On September 11th, 2001, I was eight years old and sound asleep. I was living in Alaska at the time, meaning I was four hours behind New York, so I didn't know anything had even happened until well after the fact. Most of what I remember about that day is based on what I heard from my parents both at the time and years later, since at eight I had a very basic grasp of what was going on.

At the time, all I knew was that the news was talking non-stop about some explosions. To me, the fireball that kept replaying on the television was fascinating, and I didn't really understand the scope of damage it had caused. I think it was a long time before I was really able to grasp the fact that something like three thousand people died in the attacks.

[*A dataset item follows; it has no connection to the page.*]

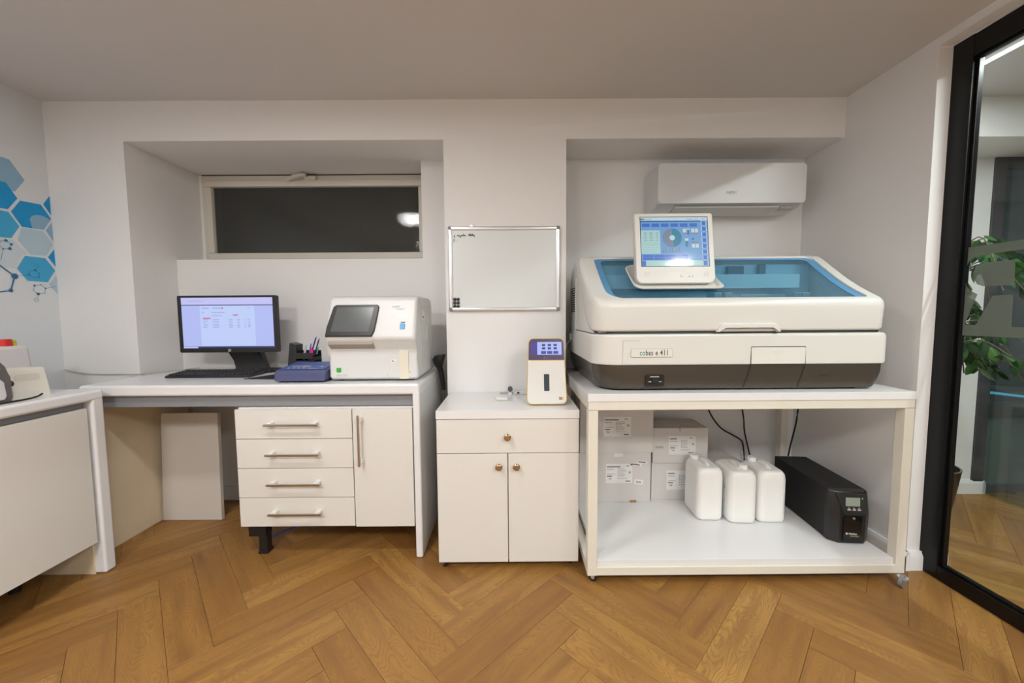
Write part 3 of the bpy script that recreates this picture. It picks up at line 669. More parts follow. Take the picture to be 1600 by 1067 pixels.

I know from my parents that they were alerted to the attacks by my grandmother, who called my parents sometime after six in the morning, which if I recall correctly was just after the first plane had hit the South Tower. When my parents answered the phone, my grandmother declared, "We are at war."

Incidentally, I actually remember the United States declaring war on terrorism a lot more clearly than I remember the actual 9/11 attacks. I was at a homeschool study group at the time, and the woman watching us had the television on so she could watch the announcement President Bush was making in the aftermath of the attacks. Again, not something I thoroughly understood the ramifications of at the time, but it's a relatively clear memory regardless.

Over the years, I've seen 9/11 commemorated in many different ways. I've been to war reenactments and seen it honoured with fireworks and a salute to the troops. I've seen special news broadcasts dedicated to the memory of the attacks. I don't really have a personal connection to the attacks the way someone who lost a family member or friend in the attacks would, but my father is retired Air Force. He was deployed to Afghanistan a few years ago as part of the ongoing war on terror. He was relatively safe while there and not gone for a great length of time, but that's still a consequence of the attacks that impacted my family, especially my mother.

It's always hard for me to decide how to adequately honour the memory of an attack I don't remember very clearly and wasn't personally impacted in any major way by. Obviously the attacks changed a great deal in this country, but I was so young that the noticeable change was negligible. One thing I've found to be helpful is music, and there's some great music that commemorates the men and women who lost their lives in the attack, as well as those who were left behind. My personal favourites are Where Were You, specifically the cover by Scotty McCreery, and Let's Roll by DC Talk. It's small, but it helps me remember and pray for those affected, as well as for the future of our country.

Take some time to thank the military members in your life, and to pray for all those remembering great loss on this day. Never Forget.